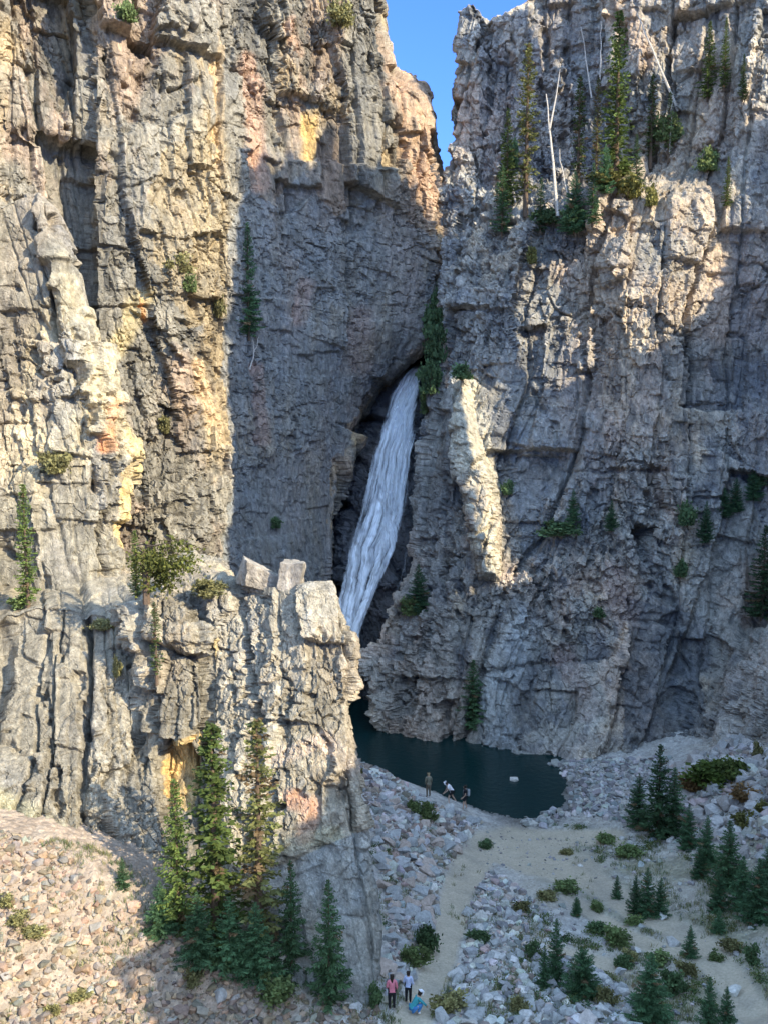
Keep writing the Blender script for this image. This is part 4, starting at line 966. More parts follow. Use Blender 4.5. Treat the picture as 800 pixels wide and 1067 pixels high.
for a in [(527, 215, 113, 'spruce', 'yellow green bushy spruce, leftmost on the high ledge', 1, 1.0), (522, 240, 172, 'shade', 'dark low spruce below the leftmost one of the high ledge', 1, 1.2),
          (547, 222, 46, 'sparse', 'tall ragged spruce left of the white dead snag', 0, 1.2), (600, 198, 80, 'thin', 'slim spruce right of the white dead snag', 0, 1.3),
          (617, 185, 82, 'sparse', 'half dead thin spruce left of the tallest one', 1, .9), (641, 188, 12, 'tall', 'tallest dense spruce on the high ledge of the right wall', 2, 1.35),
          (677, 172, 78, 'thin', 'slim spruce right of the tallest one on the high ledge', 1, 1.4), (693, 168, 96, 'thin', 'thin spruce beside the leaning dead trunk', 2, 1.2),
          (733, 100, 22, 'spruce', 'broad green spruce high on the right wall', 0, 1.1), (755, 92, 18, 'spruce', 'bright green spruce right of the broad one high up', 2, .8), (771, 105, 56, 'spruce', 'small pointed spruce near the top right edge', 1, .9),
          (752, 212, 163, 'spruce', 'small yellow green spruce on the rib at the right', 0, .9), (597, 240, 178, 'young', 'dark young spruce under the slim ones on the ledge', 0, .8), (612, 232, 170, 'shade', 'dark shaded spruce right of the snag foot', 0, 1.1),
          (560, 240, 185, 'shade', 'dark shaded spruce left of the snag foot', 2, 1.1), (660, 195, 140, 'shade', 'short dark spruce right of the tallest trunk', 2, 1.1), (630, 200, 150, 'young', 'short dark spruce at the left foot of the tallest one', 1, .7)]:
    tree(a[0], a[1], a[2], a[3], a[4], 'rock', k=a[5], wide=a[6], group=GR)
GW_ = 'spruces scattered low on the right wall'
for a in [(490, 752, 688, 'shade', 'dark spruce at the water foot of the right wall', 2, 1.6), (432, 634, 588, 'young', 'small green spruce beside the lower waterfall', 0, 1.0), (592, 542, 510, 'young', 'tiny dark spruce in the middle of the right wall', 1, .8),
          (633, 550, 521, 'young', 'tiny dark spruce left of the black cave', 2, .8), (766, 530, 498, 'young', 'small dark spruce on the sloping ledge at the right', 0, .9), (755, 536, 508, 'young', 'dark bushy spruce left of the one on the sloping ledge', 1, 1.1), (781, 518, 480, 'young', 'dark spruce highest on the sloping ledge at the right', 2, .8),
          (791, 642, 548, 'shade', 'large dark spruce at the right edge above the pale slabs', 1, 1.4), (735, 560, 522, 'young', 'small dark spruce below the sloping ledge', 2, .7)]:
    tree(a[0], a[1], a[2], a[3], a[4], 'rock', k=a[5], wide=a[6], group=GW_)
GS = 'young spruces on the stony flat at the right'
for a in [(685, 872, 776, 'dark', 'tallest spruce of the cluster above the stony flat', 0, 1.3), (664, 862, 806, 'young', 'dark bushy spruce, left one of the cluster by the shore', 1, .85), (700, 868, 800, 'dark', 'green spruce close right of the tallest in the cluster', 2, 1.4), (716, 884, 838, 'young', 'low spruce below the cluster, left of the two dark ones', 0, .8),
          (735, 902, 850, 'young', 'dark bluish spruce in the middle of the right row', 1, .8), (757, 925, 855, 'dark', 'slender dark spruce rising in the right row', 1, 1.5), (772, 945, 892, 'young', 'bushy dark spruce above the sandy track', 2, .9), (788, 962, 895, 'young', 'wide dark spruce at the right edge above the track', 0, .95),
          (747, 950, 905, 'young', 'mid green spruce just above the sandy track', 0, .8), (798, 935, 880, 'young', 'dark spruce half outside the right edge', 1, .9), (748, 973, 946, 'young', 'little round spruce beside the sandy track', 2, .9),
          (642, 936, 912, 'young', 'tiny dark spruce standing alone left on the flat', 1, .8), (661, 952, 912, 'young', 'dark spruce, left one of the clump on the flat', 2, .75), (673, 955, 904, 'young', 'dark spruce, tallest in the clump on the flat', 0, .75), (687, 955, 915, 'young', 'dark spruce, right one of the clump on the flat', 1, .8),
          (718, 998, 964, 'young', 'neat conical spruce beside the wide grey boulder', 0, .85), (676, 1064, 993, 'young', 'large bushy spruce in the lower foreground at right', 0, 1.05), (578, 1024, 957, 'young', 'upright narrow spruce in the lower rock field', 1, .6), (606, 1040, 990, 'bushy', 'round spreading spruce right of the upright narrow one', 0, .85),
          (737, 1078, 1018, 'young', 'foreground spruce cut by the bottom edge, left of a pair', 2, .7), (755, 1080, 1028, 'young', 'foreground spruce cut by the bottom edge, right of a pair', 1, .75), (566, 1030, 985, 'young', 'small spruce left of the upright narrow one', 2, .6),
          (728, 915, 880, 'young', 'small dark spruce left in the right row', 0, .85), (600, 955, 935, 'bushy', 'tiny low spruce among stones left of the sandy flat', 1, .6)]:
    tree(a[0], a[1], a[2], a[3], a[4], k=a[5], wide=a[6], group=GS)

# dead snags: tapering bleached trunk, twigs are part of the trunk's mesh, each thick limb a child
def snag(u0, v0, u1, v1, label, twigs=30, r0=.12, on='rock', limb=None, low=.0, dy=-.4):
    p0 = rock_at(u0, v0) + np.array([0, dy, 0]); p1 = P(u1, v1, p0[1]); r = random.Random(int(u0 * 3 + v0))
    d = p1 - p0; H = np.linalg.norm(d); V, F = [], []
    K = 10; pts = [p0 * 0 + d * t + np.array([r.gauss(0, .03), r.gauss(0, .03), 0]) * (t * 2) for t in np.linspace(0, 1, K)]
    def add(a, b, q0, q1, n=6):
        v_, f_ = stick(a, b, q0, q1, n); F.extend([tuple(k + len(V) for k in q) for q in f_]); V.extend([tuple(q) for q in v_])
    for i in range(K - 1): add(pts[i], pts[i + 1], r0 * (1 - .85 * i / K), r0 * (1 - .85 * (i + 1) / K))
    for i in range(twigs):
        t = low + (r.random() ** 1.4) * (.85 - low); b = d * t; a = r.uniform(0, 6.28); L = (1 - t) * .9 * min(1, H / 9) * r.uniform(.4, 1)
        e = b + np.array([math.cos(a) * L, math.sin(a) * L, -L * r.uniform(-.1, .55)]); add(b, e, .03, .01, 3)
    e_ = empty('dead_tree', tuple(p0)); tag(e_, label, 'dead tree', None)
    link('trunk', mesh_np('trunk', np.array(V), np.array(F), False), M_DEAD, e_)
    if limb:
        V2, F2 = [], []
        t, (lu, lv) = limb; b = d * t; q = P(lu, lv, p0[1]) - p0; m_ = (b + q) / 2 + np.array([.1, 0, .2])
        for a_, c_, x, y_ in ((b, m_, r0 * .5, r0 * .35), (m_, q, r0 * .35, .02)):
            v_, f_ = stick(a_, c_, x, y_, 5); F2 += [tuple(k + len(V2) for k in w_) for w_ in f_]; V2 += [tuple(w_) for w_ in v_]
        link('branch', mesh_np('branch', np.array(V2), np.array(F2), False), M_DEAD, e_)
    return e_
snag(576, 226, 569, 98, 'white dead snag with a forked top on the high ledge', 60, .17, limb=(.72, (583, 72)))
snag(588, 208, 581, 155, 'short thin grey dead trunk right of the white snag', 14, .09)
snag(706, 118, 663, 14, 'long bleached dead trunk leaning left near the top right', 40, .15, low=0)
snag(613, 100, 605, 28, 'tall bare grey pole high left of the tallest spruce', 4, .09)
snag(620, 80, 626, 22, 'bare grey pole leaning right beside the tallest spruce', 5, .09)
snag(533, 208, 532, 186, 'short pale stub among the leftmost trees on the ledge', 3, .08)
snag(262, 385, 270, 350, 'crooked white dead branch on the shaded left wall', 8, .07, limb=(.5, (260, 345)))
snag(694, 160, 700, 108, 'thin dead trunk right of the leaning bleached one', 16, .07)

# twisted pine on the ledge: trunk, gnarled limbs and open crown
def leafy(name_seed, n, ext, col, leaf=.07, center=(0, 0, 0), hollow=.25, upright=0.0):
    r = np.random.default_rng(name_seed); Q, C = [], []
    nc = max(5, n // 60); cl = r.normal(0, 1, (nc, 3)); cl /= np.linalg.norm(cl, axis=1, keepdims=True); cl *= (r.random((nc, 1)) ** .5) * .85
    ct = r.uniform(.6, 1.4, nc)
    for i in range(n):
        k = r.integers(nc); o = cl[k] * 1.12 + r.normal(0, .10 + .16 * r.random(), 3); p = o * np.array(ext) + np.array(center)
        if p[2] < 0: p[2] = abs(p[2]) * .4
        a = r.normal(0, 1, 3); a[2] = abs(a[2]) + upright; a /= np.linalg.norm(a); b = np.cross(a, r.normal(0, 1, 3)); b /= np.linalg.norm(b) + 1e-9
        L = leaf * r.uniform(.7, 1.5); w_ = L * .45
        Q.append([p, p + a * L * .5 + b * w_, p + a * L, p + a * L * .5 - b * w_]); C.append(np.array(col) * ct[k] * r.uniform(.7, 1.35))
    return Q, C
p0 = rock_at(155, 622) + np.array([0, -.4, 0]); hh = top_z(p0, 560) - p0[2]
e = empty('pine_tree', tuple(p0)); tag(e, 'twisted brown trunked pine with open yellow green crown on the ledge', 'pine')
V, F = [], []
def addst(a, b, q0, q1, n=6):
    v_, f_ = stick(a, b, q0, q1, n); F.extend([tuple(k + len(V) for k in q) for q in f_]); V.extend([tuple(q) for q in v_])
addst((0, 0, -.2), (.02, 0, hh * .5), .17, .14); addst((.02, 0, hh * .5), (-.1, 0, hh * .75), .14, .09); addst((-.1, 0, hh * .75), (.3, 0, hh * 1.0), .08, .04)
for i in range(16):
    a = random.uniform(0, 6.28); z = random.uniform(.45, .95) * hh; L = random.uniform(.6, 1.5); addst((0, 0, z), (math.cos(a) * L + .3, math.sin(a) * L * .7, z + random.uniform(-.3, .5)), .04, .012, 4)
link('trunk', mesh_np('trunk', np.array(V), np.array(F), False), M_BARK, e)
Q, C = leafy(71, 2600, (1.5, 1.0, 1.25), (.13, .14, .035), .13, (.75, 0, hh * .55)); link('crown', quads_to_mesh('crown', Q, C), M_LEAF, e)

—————

WRITTEN TASK: Pull out all lines from the listing that contain the string "part".

SOLUTION:
Keep writing the Blender script for this image. This is part 4, starting at line 966. More parts follow. Use Blender 4.5. Treat the picture as 800 pixels wide and 1067 pixels high.
# dead snags: tapering bleached trunk, twigs are part of the trunk's mesh, each thick limb a child